GANs have also been proposed as a fast and accurate way of generating simulated showers of particles in the calorimeters of high-energy physics experiments.
Video games
In 2018, GANs reached the video game modding community, as a method of up-scaling low-resolution 2D textures in old video games by recreating them in 4k or higher resolutions via image training, and then down-sampling them to fit the game's native resolution (with results resembling the supersampling method of anti-aliasing). With proper training, GANs provide a clearer and sharper 2D texture image magnitudes higher in quality than the original, while fully retaining the original's level of details, colors, etc. Known examples of extensive GAN usage include Final Fantasy VIII, Final Fantasy IX, Resident Evil REmake HD Remaster, and Max Payne.
Concerns about malicious applications
Concerns have been raised about the potential use of GAN-based human image synthesis for sinister purposes, e.g., to produce fake and/or incriminating photographs and videos. GANs can be used to generate unique, realistic profile photos of people who do not exist, in order to automate creation of fake social media profiles. As of May 2019, the state of California is considering a bill that would ban the use of GANs and related technologies to make fake pornography without the consent of the people depicted. DARPA's Media Forensics program studies ways to counteract fake media, including fake media produced using GANs.

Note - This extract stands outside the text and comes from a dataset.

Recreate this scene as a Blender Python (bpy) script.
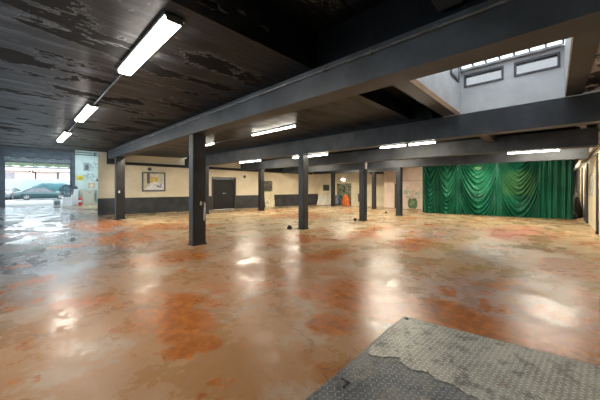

Miscellaneous applications
GANs that produce photorealistic images can be used to visualize interior design, industrial design, shoes, bags, and clothing items or items for computer games' scenes.[citation needed] Such networks were reported to be used by Facebook.
GANs can reconstruct 3D models of objects from images, and model patterns of motion in video,
GANs can be used to age face photographs to show how an individual's appearance might change with age.
GANs can also be used to transfer map styles in Cartography.
StyleGAN itself is currently the sixth most trending Python project on GitHub.
A variation of the GANs are used in training a network to generate optimal control inputs to nonlinear dynamical systems. Where the discriminatory network is known as a critic that checks the optimality of the solution and the generative network is known as an Adaptive network that generates the optimal control. The critic and adaptive network train each other to approximate a nonlinear optimal control.[
GANs have been used to visualize the effect that climate change will have on specific houses.
A GAN model called Speech2Face can reconstruct an image of a person's face after listening to their voice.
History
Adversarial machine learning has other uses besides generative modeling and can be applied to models other than neural networks. The general idea of learning via competition between players dates back to at least 1959 with the influential work of Arthur Samuel, demonstrating that algorithms could learn to play checkers via adversarial self-play.
Ian Goodfellow is recognized by several sources as having invented GANs in 2014. This paper included the first working implementation of a generative model based on adversarial networks, as well as game theoretic analysis establishing that the method is sound. However, there are several independent debates over who invented which aspects of GANs.
Some review papers about GANs from academic sources, such as assign credit for the idea to Ian Goodfellow and make no mention of Juergen Schmidhuber. Ian Goodfellow's own peer-reviewed GAN paper mentions Schmidhuber's unsupervised adversarial technique called predictability minimization (PM), claiming that PM is not a minimax game. Schmidhuber disputes this claim, citing Equation 2 of the 1996 paper on PM. He also formulates GANs as special cases of his Adversarial Curiosity (1990). Schmidhuber interrupted a presentation by Goodfellow in 2016 demanding more credit for his earlier work. Goodfellow himself states that the most direct inspiration for GANs was noise-contrastive estimation, which uses the same loss function as GANs and which Goodfellow studied during his PhD in 2010-2014.
Other people had similar ideas but did not develop them similarly. An idea involving adversarial networks was published in a 2010 blog post by Olli Niemitalo. This idea was never implemented and did not involve stochasticity in the generator and thus was not a generative model. It is now known as a conditional GAN or cGAN. An idea similar to GANs was used to model animal behavior by Li, Gauci and Gross in 2013.
In 2017, a GAN was used for image enhancement focusing on realistic textures rather than pixel-accuracy, producing a higher image quality at high magnification. In 2017, the first faces were generated. These were exhibited in February 2018 at the Grand Palais. Faces generated by StyleGAN in 2019 drew comparisons with deepfakes.
Beginning in 2017, GAN technology began to make its presence felt in the fine arts arena with the appearance of a newly developed implementation which was said to have crossed the threshold of being able to generate unique and appealing abstract paintings, and thus dubbed a "CAN", for "creative adversarial network". A GAN system was used to create the 2018 painting Edmond de Belamy, which sold for US$432,500. An early 2019 article by members of the original CAN team discussed further progress with that system, and gave consideration as well to the overall prospects for an AI-enabled art.
In May 2019, researchers at Samsung demonstrated a GAN-based system that produces videos of a person speaking given only a single photo of that person.